La Commission du Souvenir du Crif a reçu le 14 janvier dernier Ruth Zylberman, réalisatrice et documentariste, auteure entre autres d’un documentaire magnifique « Les enfants du 209 rue Saint-Maur ».
Née en 1971 dans le 18ème arrondissement de Paris, Ruth Zylberman se définit elle-même comme « une fille de Paris, et une fille de la guerre ».
Mais ce n’est pas son histoire que raconte Ruth Zylberman dans son film, c’est l’histoire tout court, « L’histoire avec sa grande hache » aurait-on envie d’avancer pour paraphraser Georges Perec ; l’histoire et la destructivité qui l’habite, ses convulsions, ses horreurs mais aussi ses sursauts et ses éclats.
Mettre en perspective l’intemporalité de Paris capitale des Lumières et la précarité des existences humaines, la pérennité rassurante des pierres face à l’incertitude des vies et destins pourrait être le cœur de l’œuvre de la réalisatrice. La question du lieu est centrale : ce lieu d’intimité devenu antichambre de l’extermination, ce lieu protecteur, cette chambre où l’on s’aimait, cette cuisine où l’on dinait, ses escaliers familiers et conviviaux devenus souricières, guet-apens où nait la peur qui prend au ventre.
Reconstituer l’histoire d’un lieu passe évidemment par la recherche de ceux qui y ont vécu. Ruth Zylberman, la femme qui sait faire parler les murs, a rendu à l’immeuble du 209 rue Saint-Maur ses années d’insouciances. 300 personnes y résidaient dont une centaine de Juifs soit un tiers des habitants de cet immeuble cosmopolite. 52 Juifs ont été déportés et un seul est revenu ; Albert Baum. Pour repriser ce tissu déchiré, elle s’est livré à une véritable enquête qui l’a menée de New York à Tel Aviv en passant par l’Australie. Et dans ses têtes à têtes avec les survivants elle s’applique à matérialiser le souvenir : munie de mobilier miniature elle aide son interlocuteur à reconstruire chambre et cuisine. Elle a tout : les assiettes, les tables, la machine à coudre, les lits, tout. La plupart du temps, les habitants du 209 ne vivaient pas dans l’opulence, pas de superflu, le mobilier est sommaire, tout juste suffisant.

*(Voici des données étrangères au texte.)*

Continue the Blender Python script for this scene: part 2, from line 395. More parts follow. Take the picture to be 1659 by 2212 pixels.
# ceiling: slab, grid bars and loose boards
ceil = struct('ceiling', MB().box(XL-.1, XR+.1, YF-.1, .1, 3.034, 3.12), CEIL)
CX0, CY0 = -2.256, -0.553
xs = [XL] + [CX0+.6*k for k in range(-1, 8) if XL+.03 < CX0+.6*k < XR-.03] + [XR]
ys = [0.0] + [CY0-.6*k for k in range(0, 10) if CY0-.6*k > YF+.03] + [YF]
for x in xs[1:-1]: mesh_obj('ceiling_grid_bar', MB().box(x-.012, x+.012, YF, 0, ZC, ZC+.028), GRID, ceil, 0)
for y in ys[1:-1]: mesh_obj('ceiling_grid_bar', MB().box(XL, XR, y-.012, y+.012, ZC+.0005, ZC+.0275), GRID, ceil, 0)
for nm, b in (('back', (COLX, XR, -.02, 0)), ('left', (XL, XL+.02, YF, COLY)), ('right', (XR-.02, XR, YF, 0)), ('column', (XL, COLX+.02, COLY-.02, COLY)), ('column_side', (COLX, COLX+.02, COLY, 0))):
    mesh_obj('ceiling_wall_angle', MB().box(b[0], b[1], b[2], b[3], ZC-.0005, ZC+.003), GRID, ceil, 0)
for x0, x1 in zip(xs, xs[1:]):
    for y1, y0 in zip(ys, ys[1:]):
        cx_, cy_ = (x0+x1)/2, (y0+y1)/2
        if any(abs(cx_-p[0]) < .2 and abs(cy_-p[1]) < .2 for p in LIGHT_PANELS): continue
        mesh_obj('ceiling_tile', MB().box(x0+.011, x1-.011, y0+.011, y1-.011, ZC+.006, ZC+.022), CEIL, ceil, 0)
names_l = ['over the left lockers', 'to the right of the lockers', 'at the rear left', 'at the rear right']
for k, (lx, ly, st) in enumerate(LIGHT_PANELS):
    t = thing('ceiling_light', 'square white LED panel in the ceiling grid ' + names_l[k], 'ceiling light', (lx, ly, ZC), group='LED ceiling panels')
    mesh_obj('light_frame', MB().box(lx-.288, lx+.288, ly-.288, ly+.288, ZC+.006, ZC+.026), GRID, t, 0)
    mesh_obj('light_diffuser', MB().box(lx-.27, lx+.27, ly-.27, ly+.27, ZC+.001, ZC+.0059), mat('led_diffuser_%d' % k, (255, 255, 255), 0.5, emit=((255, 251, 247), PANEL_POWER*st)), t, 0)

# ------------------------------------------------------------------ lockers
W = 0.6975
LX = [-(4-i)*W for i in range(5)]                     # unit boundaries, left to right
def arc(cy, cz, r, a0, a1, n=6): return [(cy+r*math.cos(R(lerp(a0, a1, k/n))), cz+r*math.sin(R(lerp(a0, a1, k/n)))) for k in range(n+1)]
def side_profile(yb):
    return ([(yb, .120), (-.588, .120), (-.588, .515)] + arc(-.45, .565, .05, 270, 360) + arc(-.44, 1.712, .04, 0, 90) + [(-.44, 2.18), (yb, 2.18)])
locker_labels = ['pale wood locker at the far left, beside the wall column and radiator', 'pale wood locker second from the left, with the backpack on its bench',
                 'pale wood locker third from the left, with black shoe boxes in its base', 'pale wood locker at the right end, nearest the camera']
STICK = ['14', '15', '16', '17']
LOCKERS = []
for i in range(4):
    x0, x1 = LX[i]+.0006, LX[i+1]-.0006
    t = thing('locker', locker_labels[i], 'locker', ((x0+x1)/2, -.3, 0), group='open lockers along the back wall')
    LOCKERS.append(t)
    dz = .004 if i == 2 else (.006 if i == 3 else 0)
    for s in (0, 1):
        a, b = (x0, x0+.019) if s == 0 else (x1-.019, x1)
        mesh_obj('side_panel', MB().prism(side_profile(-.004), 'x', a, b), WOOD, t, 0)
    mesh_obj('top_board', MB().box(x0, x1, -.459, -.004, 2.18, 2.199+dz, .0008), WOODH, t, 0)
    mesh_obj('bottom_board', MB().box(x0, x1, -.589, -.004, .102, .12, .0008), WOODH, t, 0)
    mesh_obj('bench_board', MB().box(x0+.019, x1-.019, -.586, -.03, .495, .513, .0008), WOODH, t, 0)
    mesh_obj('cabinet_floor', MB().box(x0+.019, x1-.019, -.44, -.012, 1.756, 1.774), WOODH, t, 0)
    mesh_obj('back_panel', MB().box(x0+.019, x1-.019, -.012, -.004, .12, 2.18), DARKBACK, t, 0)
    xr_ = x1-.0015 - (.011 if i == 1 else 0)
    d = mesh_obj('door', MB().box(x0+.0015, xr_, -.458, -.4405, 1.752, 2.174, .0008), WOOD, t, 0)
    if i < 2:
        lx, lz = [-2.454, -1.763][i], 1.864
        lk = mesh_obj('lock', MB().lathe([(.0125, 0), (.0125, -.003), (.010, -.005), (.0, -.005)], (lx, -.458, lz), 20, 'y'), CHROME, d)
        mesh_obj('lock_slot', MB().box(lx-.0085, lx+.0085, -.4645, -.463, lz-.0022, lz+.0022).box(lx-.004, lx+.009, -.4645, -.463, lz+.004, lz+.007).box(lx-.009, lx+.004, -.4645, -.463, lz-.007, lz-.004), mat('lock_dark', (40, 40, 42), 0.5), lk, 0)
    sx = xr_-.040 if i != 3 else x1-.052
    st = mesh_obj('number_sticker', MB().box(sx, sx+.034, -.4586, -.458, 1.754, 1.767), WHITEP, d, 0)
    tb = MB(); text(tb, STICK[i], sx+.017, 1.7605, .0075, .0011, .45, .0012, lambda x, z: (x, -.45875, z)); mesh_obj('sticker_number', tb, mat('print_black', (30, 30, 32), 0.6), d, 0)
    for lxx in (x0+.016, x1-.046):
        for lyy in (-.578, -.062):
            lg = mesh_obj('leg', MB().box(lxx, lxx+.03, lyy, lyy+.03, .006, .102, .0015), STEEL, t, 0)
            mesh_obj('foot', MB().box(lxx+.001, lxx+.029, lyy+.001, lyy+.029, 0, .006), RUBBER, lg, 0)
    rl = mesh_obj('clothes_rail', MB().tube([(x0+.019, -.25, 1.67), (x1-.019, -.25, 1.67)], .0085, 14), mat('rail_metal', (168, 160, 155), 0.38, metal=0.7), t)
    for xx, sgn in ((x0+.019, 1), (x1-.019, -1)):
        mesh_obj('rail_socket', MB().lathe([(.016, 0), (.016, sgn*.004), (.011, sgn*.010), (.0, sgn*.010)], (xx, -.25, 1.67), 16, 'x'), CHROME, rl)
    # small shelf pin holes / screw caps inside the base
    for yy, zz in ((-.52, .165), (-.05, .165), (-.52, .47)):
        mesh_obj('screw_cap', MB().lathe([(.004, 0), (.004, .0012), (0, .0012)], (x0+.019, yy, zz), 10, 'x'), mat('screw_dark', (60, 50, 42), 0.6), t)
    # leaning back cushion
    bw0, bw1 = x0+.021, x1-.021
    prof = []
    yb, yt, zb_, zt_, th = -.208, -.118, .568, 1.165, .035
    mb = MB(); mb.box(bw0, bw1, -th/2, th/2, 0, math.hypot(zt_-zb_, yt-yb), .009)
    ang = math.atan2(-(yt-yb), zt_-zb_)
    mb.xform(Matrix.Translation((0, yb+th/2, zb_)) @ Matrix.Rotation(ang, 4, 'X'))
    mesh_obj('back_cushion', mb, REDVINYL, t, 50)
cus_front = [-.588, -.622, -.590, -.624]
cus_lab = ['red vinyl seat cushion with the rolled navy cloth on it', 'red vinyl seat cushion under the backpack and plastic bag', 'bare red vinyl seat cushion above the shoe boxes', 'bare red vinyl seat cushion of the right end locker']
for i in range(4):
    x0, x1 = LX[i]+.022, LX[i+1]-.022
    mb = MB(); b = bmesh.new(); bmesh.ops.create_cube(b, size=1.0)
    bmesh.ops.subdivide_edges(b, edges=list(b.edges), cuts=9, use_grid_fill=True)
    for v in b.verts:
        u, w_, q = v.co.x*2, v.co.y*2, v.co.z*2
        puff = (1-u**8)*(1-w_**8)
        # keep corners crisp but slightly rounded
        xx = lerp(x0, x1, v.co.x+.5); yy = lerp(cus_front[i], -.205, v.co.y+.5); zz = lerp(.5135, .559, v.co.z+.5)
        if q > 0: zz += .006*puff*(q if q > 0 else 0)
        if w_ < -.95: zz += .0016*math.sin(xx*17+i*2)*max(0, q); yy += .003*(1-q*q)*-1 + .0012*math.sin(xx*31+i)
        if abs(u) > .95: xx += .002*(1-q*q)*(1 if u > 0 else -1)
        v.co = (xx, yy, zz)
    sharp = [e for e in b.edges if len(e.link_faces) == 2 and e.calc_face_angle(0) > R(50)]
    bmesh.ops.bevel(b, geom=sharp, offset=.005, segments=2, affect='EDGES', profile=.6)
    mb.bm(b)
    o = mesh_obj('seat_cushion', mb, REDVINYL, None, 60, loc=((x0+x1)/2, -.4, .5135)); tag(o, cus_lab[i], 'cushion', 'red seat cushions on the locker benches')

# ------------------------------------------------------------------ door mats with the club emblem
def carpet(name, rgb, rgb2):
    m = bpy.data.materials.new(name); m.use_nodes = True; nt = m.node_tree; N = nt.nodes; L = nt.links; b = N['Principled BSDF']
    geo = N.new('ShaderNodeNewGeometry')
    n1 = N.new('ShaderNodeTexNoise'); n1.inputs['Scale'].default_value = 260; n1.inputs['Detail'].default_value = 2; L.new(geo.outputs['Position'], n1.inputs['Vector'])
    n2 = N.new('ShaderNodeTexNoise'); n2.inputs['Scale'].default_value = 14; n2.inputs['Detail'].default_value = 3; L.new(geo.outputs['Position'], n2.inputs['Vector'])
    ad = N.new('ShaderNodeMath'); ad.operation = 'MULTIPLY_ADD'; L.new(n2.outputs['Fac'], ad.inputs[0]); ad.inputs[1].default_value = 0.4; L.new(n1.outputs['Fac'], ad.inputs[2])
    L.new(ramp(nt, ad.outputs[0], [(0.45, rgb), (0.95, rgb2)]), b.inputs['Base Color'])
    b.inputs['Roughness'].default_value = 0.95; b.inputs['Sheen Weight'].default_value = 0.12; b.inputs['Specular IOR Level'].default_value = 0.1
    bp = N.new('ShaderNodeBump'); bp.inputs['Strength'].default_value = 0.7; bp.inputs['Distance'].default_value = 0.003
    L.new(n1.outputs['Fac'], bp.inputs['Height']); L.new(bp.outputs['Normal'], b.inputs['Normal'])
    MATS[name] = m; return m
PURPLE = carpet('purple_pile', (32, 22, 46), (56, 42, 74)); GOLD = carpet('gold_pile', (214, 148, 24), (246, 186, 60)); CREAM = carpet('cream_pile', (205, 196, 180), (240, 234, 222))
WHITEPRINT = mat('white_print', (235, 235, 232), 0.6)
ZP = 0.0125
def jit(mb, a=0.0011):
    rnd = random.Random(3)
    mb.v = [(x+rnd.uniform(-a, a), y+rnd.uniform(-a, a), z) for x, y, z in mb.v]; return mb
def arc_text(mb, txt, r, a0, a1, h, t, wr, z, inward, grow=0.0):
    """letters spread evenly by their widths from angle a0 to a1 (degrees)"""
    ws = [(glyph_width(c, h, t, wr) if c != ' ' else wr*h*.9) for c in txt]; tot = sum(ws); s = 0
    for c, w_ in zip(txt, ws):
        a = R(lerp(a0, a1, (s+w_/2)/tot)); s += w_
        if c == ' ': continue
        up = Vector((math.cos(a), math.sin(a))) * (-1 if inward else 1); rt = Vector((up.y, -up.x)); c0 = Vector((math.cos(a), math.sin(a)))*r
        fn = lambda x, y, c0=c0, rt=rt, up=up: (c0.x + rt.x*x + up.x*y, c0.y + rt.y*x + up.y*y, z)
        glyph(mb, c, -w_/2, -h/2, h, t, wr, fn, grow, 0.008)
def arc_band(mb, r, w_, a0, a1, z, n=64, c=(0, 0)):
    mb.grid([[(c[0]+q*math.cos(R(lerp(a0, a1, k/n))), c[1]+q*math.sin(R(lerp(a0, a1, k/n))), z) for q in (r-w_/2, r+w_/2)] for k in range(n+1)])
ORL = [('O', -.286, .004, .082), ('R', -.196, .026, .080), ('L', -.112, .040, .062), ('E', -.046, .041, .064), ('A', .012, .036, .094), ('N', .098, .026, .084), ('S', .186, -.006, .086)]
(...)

Il faut voir ce documentaire, il faut entendre les voisins, ceux qui se souviennent des Juifs avec qui ils jouaient dans la grande cour intérieure de l’immeuble. Car eux aussi Ruth Zylberman les a retrouvés parfois. On peut entendre à l’occasion des phrases surprenantes comme « Il y a des Juifs magnifiques quand même (ils n’ont pas tous le nez et les oreilles qu’on nous a dit) » ou « Les Juifs… C’est difficile de dire ça en ce moment, quand on dit ça on se fait mal voir.»
Cette micro société que formaient les habitants du 209 rue Saint-Maur n’a rien d’exceptionnel. Elle est même banale, comme l’est la plupart du temps la vie de tous les jours. Le caractère exceptionnel, c’est la déflagration causée par l’histoire, l’explosion de cette micro société par l’incursion de la violence extrême et génocidaire.
Et cela Ruth Zylberman l’a parfaitement retranscrit. Son documentaire est disponible sur le site d’ARTE, son travail vient aussi d’être édité au Seuil. À voir, ou à lire.